Erano diversi anche i calciatori: oggi uno con il fisico come quello di Maradona (fisico, non piedi) non farebbe strada; non esistono più i calciatori con i baffi ma quelli impomatati e pieni di tatuaggi; vi erano gli scarpini neri con al massimo qualche inserto bianco mentre oggi tutti hanno scarpe fluo. Anche gli incidenti di gioco erano meno pesanti di oggi: spesso sentiamo di crociati e legamenti che si rompono con più frequenza di un tempo, mentre negli anni della “nostalgia” gli infortuni erano gravi ma meno frequenti. Del resto, oggi si gioca molto di più di allora.
Erano gli anni in cui nella nostra Serie A si giocava il calcio più bello del Mondo, mentre oggi a fatica siamo arrivati al terzo posto nel ranking Uefa dopo tanti anni, ma vediamo con il binocolo la Premier e la Liga troppo avanti sideralmente rispetto a noi. Ad essere sinceri in Spagna ci sono solo due squadre che sono considerate le “galline dalle uova d’oro” (Real Madrid e Barcellona), una terza incomoda che crea subbuglio alle due “galline” (Atletico Madrid) e ogni stagione una squadra diversa che lotta per il quarto posto Champions (Villarreal, Valencia, Siviglia, Atletico Madrid per citarne qualcuna), mentre in Inghilterra la Nazionale non riesca ad imporsi nel calcio continentale ed intercontinentale: la Nazionale dei Tre leoni tra il 1966 e oggi ha vinto un Mondiale e conquistato un quarto posto, mentre gli Azzurri, nello stesso lasso di tempo, hanno vinto due Mondiali ed Europeo e hanno raggiunto due volte la finale mondiale e altrettante quella europe. Ci si accontenta di poco da noi, ma godiamo.
Com’era bello negli anni della golden age del calcio nostrano accendere la radio e sentire le voci (tra le tante) di Ameri, Ciotti e Forma oppure vedere in televisione i volti di Brera, Valenti e Tosatti.

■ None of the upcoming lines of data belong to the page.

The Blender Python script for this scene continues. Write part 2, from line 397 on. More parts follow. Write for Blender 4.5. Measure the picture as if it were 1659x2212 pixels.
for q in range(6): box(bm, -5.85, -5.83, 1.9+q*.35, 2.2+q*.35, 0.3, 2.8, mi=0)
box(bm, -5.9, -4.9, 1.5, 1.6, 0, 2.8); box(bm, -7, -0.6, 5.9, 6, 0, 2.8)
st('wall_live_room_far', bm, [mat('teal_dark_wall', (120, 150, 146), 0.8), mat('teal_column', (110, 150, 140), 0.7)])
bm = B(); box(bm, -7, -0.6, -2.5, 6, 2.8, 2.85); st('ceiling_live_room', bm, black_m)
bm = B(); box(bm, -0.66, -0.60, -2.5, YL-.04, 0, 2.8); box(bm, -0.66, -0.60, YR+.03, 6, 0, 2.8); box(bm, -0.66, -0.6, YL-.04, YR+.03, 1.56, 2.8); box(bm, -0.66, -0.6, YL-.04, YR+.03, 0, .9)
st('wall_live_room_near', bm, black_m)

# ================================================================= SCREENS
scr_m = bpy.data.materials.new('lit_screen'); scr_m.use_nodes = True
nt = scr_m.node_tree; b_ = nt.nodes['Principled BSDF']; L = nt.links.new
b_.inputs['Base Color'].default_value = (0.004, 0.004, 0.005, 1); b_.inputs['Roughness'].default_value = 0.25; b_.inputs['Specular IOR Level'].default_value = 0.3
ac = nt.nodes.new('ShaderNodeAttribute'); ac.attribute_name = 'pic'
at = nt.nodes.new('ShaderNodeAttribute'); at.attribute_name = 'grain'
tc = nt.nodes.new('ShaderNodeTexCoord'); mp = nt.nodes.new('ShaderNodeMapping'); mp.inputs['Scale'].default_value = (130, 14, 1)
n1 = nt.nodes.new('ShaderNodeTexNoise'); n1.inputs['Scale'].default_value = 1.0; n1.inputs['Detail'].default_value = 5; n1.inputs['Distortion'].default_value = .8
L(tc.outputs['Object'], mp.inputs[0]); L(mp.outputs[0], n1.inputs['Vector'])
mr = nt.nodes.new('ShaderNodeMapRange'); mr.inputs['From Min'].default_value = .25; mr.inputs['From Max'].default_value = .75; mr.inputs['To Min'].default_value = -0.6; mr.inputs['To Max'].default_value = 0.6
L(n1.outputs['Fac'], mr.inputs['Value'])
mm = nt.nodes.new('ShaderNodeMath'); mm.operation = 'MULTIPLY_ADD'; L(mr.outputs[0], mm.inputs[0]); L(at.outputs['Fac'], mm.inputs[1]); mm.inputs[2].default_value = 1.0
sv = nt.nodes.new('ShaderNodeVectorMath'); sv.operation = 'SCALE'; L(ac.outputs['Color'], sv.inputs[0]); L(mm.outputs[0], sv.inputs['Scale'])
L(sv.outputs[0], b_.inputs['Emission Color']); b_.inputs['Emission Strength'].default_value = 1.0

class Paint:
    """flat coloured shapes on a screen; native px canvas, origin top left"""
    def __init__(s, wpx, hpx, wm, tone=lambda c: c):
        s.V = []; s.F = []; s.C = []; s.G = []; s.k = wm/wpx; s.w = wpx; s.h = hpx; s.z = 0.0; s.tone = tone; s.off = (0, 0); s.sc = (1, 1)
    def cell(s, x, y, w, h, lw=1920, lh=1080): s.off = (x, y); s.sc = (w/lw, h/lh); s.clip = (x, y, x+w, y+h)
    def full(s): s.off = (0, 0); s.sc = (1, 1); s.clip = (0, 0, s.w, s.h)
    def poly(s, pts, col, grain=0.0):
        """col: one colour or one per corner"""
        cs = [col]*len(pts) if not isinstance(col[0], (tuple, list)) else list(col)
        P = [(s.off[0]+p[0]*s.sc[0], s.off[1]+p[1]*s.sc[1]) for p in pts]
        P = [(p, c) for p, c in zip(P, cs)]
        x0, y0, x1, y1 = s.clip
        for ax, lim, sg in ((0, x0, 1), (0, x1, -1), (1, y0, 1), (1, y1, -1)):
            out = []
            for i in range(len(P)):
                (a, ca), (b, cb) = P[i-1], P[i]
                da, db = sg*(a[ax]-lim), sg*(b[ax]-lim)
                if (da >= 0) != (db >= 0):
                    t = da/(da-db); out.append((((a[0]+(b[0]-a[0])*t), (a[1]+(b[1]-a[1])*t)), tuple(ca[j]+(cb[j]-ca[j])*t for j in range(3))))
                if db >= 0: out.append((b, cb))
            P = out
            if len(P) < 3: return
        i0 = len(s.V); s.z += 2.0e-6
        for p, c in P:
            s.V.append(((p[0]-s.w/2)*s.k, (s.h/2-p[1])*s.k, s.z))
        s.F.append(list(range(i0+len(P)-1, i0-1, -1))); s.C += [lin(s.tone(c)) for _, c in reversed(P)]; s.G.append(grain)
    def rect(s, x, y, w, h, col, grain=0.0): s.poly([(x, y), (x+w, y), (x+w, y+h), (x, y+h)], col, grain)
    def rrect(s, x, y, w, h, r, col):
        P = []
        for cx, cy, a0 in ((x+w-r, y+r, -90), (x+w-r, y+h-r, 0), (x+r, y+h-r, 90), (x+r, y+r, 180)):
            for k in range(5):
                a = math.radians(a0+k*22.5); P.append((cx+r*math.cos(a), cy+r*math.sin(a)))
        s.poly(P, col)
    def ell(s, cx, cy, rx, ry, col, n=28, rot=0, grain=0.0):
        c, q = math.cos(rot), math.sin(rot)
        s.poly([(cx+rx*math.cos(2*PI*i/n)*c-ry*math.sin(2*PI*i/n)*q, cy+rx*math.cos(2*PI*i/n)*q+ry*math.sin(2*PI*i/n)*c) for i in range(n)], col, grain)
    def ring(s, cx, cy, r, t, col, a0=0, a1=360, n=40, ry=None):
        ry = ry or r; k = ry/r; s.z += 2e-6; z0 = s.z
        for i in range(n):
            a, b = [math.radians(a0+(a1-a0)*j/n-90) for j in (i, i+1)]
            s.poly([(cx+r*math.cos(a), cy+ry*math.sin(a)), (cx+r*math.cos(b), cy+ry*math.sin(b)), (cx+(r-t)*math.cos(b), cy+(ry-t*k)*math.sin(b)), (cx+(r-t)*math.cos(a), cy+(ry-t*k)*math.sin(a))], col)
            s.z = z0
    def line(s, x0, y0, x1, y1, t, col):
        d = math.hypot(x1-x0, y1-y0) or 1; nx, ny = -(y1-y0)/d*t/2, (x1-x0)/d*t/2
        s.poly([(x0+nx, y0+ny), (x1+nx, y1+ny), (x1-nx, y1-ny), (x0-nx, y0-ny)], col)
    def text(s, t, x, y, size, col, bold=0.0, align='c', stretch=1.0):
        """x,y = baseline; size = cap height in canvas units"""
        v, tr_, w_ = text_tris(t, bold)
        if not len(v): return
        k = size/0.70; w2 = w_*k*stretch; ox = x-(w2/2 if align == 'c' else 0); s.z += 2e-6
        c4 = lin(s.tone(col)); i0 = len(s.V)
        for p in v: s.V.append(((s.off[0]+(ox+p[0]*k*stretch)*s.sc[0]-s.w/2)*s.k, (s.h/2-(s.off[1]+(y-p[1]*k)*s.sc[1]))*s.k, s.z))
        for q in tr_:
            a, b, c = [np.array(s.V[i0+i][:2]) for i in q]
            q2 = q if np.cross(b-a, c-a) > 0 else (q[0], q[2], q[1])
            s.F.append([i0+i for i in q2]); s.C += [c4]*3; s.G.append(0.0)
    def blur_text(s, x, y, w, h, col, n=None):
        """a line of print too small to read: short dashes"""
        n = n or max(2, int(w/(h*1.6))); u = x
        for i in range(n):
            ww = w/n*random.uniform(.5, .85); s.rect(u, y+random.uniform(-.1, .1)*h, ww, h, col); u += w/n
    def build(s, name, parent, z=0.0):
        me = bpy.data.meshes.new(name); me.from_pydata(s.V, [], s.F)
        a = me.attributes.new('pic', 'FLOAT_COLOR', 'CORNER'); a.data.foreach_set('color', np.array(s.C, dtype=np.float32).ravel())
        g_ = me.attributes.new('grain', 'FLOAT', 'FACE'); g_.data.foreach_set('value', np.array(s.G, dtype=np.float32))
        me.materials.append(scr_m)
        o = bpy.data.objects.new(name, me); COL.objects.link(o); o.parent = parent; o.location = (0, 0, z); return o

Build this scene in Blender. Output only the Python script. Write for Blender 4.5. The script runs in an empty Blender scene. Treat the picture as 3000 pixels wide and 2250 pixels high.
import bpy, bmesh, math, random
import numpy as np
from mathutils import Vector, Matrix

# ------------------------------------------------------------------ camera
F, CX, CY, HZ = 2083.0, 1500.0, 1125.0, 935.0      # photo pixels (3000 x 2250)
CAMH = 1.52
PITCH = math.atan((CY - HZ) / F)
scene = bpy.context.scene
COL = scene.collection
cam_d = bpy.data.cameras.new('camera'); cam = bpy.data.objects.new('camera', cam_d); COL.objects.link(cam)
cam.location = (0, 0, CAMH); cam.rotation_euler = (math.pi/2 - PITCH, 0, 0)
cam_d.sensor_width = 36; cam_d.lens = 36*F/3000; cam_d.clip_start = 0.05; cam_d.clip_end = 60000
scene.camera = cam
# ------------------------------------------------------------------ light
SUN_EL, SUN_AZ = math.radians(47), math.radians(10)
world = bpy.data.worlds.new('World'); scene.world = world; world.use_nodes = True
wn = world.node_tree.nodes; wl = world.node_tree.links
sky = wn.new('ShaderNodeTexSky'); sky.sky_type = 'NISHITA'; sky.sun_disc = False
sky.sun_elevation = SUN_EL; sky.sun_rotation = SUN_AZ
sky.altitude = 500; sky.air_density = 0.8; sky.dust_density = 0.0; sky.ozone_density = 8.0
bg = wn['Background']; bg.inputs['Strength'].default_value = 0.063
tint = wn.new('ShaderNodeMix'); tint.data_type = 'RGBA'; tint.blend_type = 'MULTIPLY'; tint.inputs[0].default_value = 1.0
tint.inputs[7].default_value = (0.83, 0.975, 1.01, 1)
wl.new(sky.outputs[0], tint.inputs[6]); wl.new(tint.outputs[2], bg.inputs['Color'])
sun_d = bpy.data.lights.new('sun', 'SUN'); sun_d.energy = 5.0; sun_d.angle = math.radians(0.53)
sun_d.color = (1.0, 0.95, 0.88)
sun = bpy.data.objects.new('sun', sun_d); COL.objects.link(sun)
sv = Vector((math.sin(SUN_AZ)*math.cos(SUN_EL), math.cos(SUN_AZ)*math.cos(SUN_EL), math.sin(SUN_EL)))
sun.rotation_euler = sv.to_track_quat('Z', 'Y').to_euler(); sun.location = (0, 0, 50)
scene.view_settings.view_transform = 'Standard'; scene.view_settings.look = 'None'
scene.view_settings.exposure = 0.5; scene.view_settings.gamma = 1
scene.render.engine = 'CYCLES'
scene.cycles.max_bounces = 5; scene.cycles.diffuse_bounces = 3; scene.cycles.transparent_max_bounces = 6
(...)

Erano gli anni del calcio tutto d’un fiato: calcio d’inizio la domenica alle 14:30 e il mercoledì di coppa tra le 20:15 e le 20:30. Si andava allo stadio con la radiolina attaccata all’orecchio per sentire cosa facevano le avversarie sugli altri campi, si andava con la “banana”, si beveva il “Caffé Borghetti” nel cilindro, tutti avevano il cuscino per sedersi con il simbolo e i colori della squadra del proprio cuore. Insomma, un’era fa nonostante siano passati neanche trent’anni. E quante cose sono cambiate: da un solo straniero in campo all’avere oggi anche undici stranieri in campo, grazie alla “legge Bosman” che ha portato lo spettacolo negli stadi europei ma ha snaturato, alla fine, il “giocattolino” che piaceva alle famiglie. Ogni domenica papà-mamma-figli sciarpetta al collo e “tifo indiavolato” si vedevano dal vivo gli eroi della propria squadra e non dovevano sottostare allo “spezzatino”. E chi non poteva andare allo stadio accendeva la tv e si godeva lo spettacolo domenicale di “Quelli che il calcio…”, il contenitore calcistico ideato Marino Bartoletti, con Paolo Beldì in regia, condotto da Fabio Fazio e con un studio un parterre di gente che solo pensare a loro ora viene il magone nostalgico: da Idris a suor Paola, da MassimoalfredogiuseppemariaBuscemi a Carlo Sassi, da Peter Van Wood ed il suo sgangherato “Atletico” a Takeide Sano, oltre allo staff di “Tutto il calcio minuto per minuto”. Risate ed intrattenimento, con i risultati raccontati in diretta dagli stadi. E sicuramente anche quelli che non seguivano o non amavano il calcio, un occhio ce lo hanno dato di sicuro a quel programma che è arrivato alla venticinquesima edizione consecutiva.
Siamo un popolo calcisticamente nostalgico e ne siamo orgogliosi. Cari ragazzi nati negli anni Duemila, cosa vi siete persi. Fatevelo raccontare dai vostri genitori e dai vostri nonni, ne vale sempre la pena, perché ricordarsi di qualcosa, l'”avere nostalgia”, è sempre una cosa bella.